Oddly enough, and despite the wretched news of another mass shooting right on the heels of several others, the latest reports from the Bureau of Justice Statistics indicate that gun violence is actually down. Statistically, we’re safer now than we were in the 1990s. Here are a couple highlights:

  • Firearm-related homicides declined 39%, from 18,253 in 1993 to 11,101 in 2011.
  • Nonfatal firearm crimes declined 69%, from 1.5 million victimizations in 1993 to 467,300 victimizations in 2011.

Meanwhile, the quantity of guns has increased dramatically: 

Indeed, on Black Friday alone over 185,000 Americans had a background check run in order to purchase a firearm. That is a new, one-day record. It’s also worth pointing out that during that same period, the number of Americans who have permits to carry a concealed handgun has risen exponentially, with estimates ranging from 11 million to 15 million. In fact, in some states 8-12% of the population has a permit to carry a concealed handgun. 

So, what’s going on? If we’re technically safer, why are we seeing such a rush to acquire firearms and permits to carry concealed weapons? Now, some will argue that we are safer because more Americans are able to defend themselves in public and private. And while much could be said about that topic, let us instead focus on the perception of safety verses actual safety. Do we actually feel safer?

From Gallup, we know that a majority of Americans have consistently viewed violent crime as a major problem in the United States: 

Another bi-partisan poll shows that a majority of Americans now believe that they are less safe today than they were prior to 9-11. That’s actually a major change compared to previous polls. 

The evidence would indicate that Americans are actually safer while feeling less safe. Might it be some combination of mass media, greater mobility, and a sense of being surrounded by strangers that’s leading to the feeling of insecurity? And if so, what does that mean?

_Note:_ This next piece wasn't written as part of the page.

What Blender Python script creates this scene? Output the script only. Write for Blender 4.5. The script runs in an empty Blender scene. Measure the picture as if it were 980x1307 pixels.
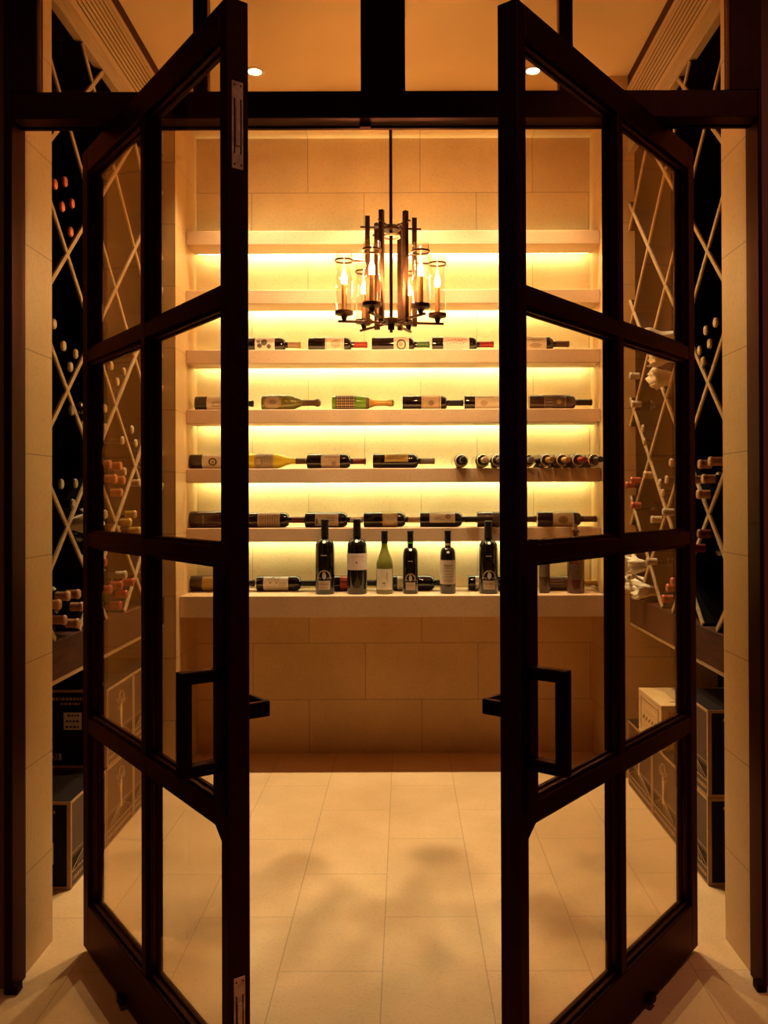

The late-sociologist Robert Nisbet touched upon this stage of societal decline in Twilight of Authority (1975).

“It was this way in the ancient world, in Greece and Rome; the Alexanders and the Caesars sprang out of political and social breakdown. So too, after the waning of medieval society, do we see in the Renaissance the rise of military monarchies and princedoms, all in the setting of dislocation and decay of accustomed authority. Always, it would seem, the onset of widening perceptions of breakdown or corruption in the nonmilitary areas of life is followed by the enhanced position of the military, as the result of the ever more likely turning by increasing numbers of people, and also, as I shall stress at some length later, by intellectuals fascinated by the uses of power in times of crisis, to the military and to war. One of the surest indicators of twilight ages in history is the pervasiveness and intensity of war, and also of military types of mind in high political places.”  

In other words, as society breaks down through the dissolution of family, neighborhood bonds, and common culture, societal chaos is perceived as rising. Since the traditional societal institutions like family and neighborhoods are no longer capable of dealing with the problems, government increases its power through laws and eventually a police state in order to maintain the perception of order. But the increase of that government power actually leads to the further breakdown of societal bonds and a greater sense of isolation and insecurity for the individual. While the individual wants security and order, neither the mass of strangers nor the strong arm of government is able to provide the kind of security and order that actually builds a healthy, free society. The individual therefore feels alone and forced to find ways to increase personal security. In our heightened state of mass communications, the sense of insecurity can be even greater as violence even thousands of miles away is injected into our homes through TV and the internet on a daily basis, with the feel of being local.

Nisbet warns that the worst thing to add to the mix would be terrorism. As he wrote in 1975,

“The second great force in the world scene that is bound to accelerate the process of militarization of not only Western but other societies is terrorism. If terror, as manifested by such groups as the PLO and the IRA, increases by the same rate during the next decade as it has during the past decade, it is impossible to conceive of liberal, representative democracy continuing, with its crippling processes of due process and its historic endowments of immunity before, or protection by, the legal process.”

And so here we are 40 years after Nisbet’s warnings in a society that is breaking down when considering the collapse of traditional societal institutions, rocked by terrorism, and alarmed by the growing domestic police state.

In such an environment, some individuals will seek security in expanded state power, which will manifest itself as a growing police state. Others likely are going to look with suspicion upon both the government and the strangers around them and will, as the statistics are showing, decide to hunker down and provide for their own security. Meanwhile, both real and perceived chaos and insecurity, sadly, is likely to increase until we address the underlying rending of our societal bonds, the causes of violence, and tame our appetites for sensationalism in both entertainment and news.

Moving forward, it will be an interesting ride.